'''

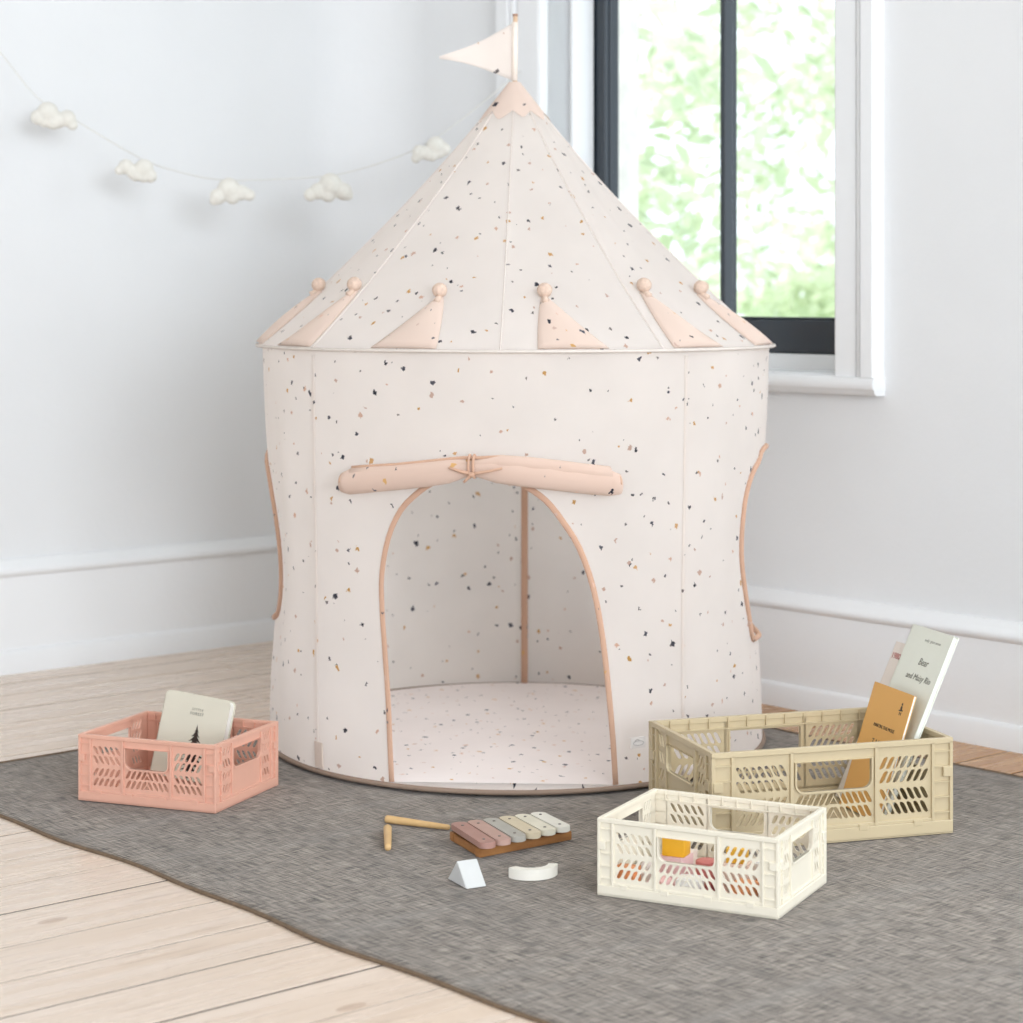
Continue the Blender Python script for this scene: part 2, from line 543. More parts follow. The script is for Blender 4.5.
def build_window():
    # casing and stool
    def casing(name, x0, x1, flip, label):
        w = x1 - x0
        # profile across the width, (distance from the opening, projection)
        pr = [(0, 0), (0, 0.024), (0.006, 0.028), (w * 0.52, 0.028), (w * 0.54, 0.022), (w * 0.57, 0.022), (w * 0.59, 0.032), (w * 0.66, 0.034),
              (w * 0.68, 0.026), (w * 0.70, 0.026), (w * 0.72, 0.039), (w - 0.002, 0.039), (w, 0.037), (w, 0)]
        bm = bmesh.new()
        poly = [((x0 + d) if not flip else (x1 - d), -p) for d, p in pr]
        prism(bm, poly, WIN_Z0 - 0.005, WIN_Z1 + 0.13)
        struct(room(obj(name, bm, M_TRIM)), label, 'window trim')
    casing('trim_1', 0.552, WIN_X0, True, 'moulded white casing left of the window')
    casing('trim_2', WIN_X1, 1.771, False, 'moulded white casing right of the window')
    bm = bmesh.new()
    box(bm, 0.5, 1.79, -0.05, 0.0, WIN_Z1 + 0.0, WIN_Z1 + 0.14, 0.003)
    struct(room(obj('trim_3', bm, M_TRIM)), 'white head casing above the window', 'window trim')
    bm = bmesh.new()
    extrude_x(bm, [(0.14, 0.702), (-0.036, 0.702), (-0.041, 0.707), (-0.043, 0.716), (-0.041, 0.726), (-0.036, 0.731), (0.14, 0.737)], 0.545, 1.774)
    extrude_x(bm, [(0.0, 0.692), (-0.026, 0.692), (-0.032, 0.697), (-0.036, 0.702), (0.0, 0.702)], 0.547, 1.772)
    struct(room(obj('trim_4', bm, M_TRIM, angle=50)), 'white window stool and apron under the window', 'window sill')
    # the sash window
    W = thing('window_1', 'tall navy sash window with clear panes looking onto trees', 'window')
    W['kind'] = 'structure'; room(W)
    d = 0.153
    def part(name, boxes, mat, bevel=0.002):
        bm = bmesh.new()
        for b in boxes: box(bm, *b, bevel, seg=1)
        return obj(name, bm, mat, W)
    # white lining of the opening
    part('jamb_lining', [(WIN_X0 - 0.012, WIN_X0, 0.0, 0.30, 0.74, WIN_Z1), (WIN_X1, WIN_X1 + 0.012, 0.0, 0.30, 0.74, WIN_Z1),
                          (WIN_X0, WIN_X0 + 0.012, 0.075, d - 0.004, 0.74, WIN_Z1), (WIN_X0, WIN_X1, 0.0, 0.30, WIN_Z1 - 0.012, WIN_Z1)], M_TRIM)
    part('sill_board', [(WIN_X0, WIN_X1, d - 0.02, 0.34, 0.725, 0.770)], M_TRIM)
    # navy sash: stiles, bottom rail, meeting rail, top rail with stepped inner edge
    zb, zt = 0.771, WIN_Z1 - 0.012
    part('sash_stile', [(WIN_X0, 0.752, d, d + 0.045, zb, zt), (0.752, 0.756, d + 0.014, d + 0.045, 0.848, zt)], M_SASH)
    part('sash_stile', [(1.61, WIN_X1, d, d + 0.045, zb, zt), (1.603, 1.61, d + 0.008, d + 0.045, 0.848, zt)], M_SASH)
    part('bottom_rail', [(0.752, 1.61, d, d + 0.045, zb, 0.848), (0.752, 1.61, d + 0.010, d + 0.045, 0.848, 0.854)], M_SASH)
    part('top_rail', [(0.752, 1.61, d, d + 0.045, zt - 0.06, zt)], M_SASH)
    part('meeting_rail', [(0.766, 1.603, d, d + 0.05, 1.80, 1.84)], M_SASH)
    part('mullion', [(1.149, 1.166, d, d + 0.024, 0.850, zt - 0.06), (1.153, 1.163, d + 0.024, d + 0.045, 0.850, zt - 0.06)], M_SASH, 0.0015)
    for x0, x1 in ((0.756, 1.156), (1.165, 1.603)):
        for z0, z1 in ((0.853, 1.80), (1.84, zt - 0.06)):
            part('glass_pane', [(x0, x1, d + 0.026, d + 0.029, z0, z1)], M_GLASS, 0.0)
    ext = mat_plain('weathered_cream_frame', rgb(238, 232, 224), 0.8, 0.12, 18)
    part('outer_frame', [(WIN_X0, WIN_X0 + 0.02, d + 0.047, 0.30, 0.77, zt), (WIN_X1 - 0.02, WIN_X1, d + 0.047, 0.33, 0.77, zt)], ext)
build_window()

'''

Report every line in the data above in which the word "from" appears.

Continue the Blender Python script for this scene: part 2, from line 543. More parts follow. The script is for Blender 4.5.
        # profile across the width, (distance from the opening, projection)